Obwohl die Predigt mit Rückgriff auf die Sprechakttheorie als Handlung verstanden werden soll, wird nicht deutlich, ob sich diese Predigt wirklich in freier Rede vollzieht, oder doch eher in wohl kunstfertiger Darstellung eines fertigen Manuskripts. Wenn Grözinger in dieser Hinsicht Fragen offen lässt, dann aber nur, um zur Vertiefung und Weiterarbeit anzuregen, was sicherlich im Sinne dieses sehr umfassenden und ausdifferenzierten Lehrbuchs sein wird.


Die Arbeit von Andrea Bieler und Hans-Martin Gutmann knüpft gut darin an, wäre aber unterbewertet, wenn man in ihr nur ein Praxisbeispiel für gelungene Homiletik sehen will. Der Untertitel "Die Aufgabe der Predigt heute" zeigt, dass sich unter der Themenstellung "Rechtfertigung der 'Überflüssigen'" schon die Antwort auf die Frage der Predigtarbeit ergibt. Wenn Grözinger seine Arbeit eher von der Henne her sieht, so nehmen Bieler und Gutmann die Perspektive des Eis ein. Damit ist klar, dass auch dieses Buch eine Homiletik ist, ein Lehrbuch der Predigtkunst, und man sollte sich sogar fragen, ob es nicht in manchem weniger verliebt ist in eine umfassende Lektüre als in die Predigtaufgabe selbst. Die Autoren stellen sich dabei hier mehr theologischen Themen, zeigen aber zugleich, wie schwierig es ist aus dem Wildbach der Rechtfertigungslehre hinauszukommen in das ruhige Gewässer einer Predigt. Das oft zitierte Wort von der "Rechtfertigung der Gottlosen" wird trotz aller Bemühungen weder an einem Bibelzitat noch einem theologischen Autor verifiziert (z.B. in Auslegung von Römer 4,5, Ernst Käsemann oder Eberhard Jüngel). Die Rechtfertigung der "Überflüssigen" dagegen stellt Bezüge zu den Themen der Befreigungstheologie her. Hier scheint die Option für die Armen durch, wie sie aktuell in der wirtschaftsethischen Diskussion eine Rolle spielt.

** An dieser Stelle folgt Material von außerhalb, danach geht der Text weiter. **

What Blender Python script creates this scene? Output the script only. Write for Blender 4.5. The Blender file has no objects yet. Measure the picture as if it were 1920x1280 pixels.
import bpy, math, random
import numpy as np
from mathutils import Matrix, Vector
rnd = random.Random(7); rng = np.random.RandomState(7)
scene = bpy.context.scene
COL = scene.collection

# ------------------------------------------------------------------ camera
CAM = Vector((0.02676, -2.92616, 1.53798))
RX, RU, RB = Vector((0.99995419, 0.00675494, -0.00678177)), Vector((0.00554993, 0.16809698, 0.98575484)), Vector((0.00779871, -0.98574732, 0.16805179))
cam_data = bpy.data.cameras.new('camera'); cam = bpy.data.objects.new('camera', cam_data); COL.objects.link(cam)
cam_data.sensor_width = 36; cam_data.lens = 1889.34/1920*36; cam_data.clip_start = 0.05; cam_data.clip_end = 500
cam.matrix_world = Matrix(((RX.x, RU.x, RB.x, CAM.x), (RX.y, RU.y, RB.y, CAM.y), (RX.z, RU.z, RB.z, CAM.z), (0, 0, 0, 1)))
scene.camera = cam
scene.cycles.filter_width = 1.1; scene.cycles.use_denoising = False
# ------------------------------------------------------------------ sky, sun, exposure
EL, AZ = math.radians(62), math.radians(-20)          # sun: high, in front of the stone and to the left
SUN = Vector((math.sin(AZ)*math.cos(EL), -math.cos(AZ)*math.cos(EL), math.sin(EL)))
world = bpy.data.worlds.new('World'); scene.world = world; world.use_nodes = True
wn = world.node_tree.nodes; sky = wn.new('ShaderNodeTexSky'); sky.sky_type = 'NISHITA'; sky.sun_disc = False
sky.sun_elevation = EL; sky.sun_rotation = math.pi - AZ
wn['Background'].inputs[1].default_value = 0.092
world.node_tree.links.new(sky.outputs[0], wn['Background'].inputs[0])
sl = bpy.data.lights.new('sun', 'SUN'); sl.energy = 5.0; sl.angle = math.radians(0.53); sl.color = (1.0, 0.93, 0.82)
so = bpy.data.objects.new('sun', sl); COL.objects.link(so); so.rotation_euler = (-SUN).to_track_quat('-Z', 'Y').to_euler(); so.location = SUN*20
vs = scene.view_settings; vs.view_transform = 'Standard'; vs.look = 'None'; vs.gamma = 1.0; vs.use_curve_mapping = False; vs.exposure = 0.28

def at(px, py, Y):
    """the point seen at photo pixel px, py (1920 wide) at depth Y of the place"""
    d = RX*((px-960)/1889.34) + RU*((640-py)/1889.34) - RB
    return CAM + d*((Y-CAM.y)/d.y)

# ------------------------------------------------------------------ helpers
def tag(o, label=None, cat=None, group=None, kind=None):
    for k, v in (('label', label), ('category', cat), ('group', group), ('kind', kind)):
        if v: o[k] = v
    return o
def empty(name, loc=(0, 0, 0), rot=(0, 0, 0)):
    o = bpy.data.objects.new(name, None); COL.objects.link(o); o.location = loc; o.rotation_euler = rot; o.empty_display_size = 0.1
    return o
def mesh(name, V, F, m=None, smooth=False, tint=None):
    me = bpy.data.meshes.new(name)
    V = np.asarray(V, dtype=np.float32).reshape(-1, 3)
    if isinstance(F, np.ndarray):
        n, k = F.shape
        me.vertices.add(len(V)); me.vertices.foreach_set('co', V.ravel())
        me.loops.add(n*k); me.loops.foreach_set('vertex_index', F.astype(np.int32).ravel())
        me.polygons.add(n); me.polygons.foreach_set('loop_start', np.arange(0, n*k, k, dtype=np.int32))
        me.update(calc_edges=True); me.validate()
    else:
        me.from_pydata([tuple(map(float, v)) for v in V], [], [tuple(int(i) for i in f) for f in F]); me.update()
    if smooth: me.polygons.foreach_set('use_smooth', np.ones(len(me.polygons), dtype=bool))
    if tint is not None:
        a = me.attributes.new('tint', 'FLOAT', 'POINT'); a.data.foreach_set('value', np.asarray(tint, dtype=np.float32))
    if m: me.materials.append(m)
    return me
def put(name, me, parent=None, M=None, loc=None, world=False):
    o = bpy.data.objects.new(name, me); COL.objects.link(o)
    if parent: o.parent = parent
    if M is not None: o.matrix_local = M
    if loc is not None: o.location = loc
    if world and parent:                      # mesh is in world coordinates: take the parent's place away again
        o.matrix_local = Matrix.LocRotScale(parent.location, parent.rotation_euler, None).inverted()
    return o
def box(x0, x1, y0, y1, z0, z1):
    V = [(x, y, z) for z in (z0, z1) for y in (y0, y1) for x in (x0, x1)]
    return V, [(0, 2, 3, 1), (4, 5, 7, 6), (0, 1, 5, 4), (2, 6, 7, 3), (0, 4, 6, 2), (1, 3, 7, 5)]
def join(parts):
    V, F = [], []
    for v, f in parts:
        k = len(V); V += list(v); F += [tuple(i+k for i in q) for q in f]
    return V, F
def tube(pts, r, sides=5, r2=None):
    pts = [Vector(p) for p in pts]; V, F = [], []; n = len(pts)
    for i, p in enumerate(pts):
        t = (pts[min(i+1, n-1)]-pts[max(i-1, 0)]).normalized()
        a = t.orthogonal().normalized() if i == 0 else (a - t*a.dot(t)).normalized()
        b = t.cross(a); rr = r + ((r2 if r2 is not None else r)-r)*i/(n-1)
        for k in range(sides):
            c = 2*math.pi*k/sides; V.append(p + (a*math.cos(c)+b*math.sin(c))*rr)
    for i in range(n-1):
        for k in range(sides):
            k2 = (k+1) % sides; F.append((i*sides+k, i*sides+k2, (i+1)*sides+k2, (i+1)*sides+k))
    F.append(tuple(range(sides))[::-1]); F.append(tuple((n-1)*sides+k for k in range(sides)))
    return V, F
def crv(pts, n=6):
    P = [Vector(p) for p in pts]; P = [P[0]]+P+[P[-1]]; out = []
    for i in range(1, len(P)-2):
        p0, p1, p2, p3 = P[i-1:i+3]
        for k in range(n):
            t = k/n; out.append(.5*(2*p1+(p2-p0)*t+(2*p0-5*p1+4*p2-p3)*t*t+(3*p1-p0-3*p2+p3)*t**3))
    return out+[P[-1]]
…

Dennoch  oder gerade deshalb lohnt sich dieses Buch, in dem homiletische Fragen manchmal einfach ganz praktisch beantwortet werden. Hierzu nenne ich einige Notizen der Lektüre:

Die Predigt des Evangeliums will den Respekt vor Gott mit der Wertschätzung der Subjektivität verbinden (S. 117).
Die Rede vom Menschen von Gott braucht in der Predigt konkrete Gestalten (S. 102).
Die Predigt des Evangelium ist eine Einladung, der Liebe Gottes zu vertrauen (S. 135).
Predigtvorbereitung ist Raum-Zeit für den Text (S. 157).
Predigt ist Bewegung im Resonanzraum der heiligen Schrift. (S. 174)
Das Sprechen muss sich nicht in der Selbstinszenierung erschöpfen (S.191)
Im gepredigten Wort ist Gott für die Menschen da (S. 207).
Die Predigt existiert nur im Augenblick ihrer Performance (S. 222).

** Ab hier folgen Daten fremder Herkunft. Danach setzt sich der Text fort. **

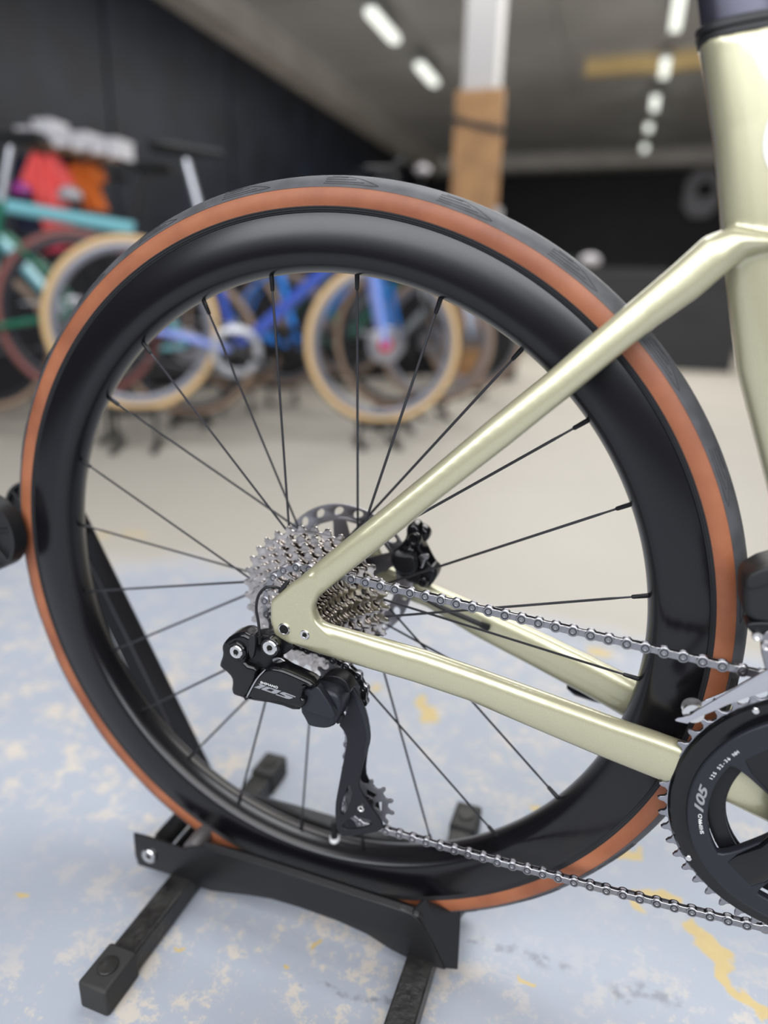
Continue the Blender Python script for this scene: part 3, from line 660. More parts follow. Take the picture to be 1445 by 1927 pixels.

Diese angerissenen Lesefrüchte machen wohl deutlich, dass sich dieses Buch ebenfalls als Predigtlehre, und damit als Kunstlehre von der Predigt versteht. Im Blick auf den möglichen Adressaten gewinnt diese Predigt ihre konkrete Gestalt und sich ist ebenfalls eher Kunst als Handwerk: "Die Kunst der Predigt besteht genau darin, dass sie mitten hin in die Geschichten, in die Menschen gerade verwickelt sind, andere Geschichten erzählt, und zwar so, dass die jetzige Lebensgeschichte befreit wird und vertrauensvoll weitergehen kann." (S. 72). Hinsichtlich der Frage nach der Darstellung der Predigt als freie Rede ist dieser Homiletikband deutlicher als Grözingers, indem er die Predigtlehre des katholischen Theologen Rolf Zerfaß einbezieht, der die Methode des Sprechdenkens als Vorbereitung auf eine freie Rede vorschlägt. Hierbei dominiert schon in der Vorbereitung der mündliche Anteil vor dem schriftlichen (nähere Informationen auch bei Vera Birkenbihl. Rhetorik - Redetraining für jeden Anlass. München 3. Auflage im Taschenbuch 2004).

Ich glaube, dass zu dieser Kunst die beiden vorgelegten Lehrbücher der Homiletik verhelfen werden.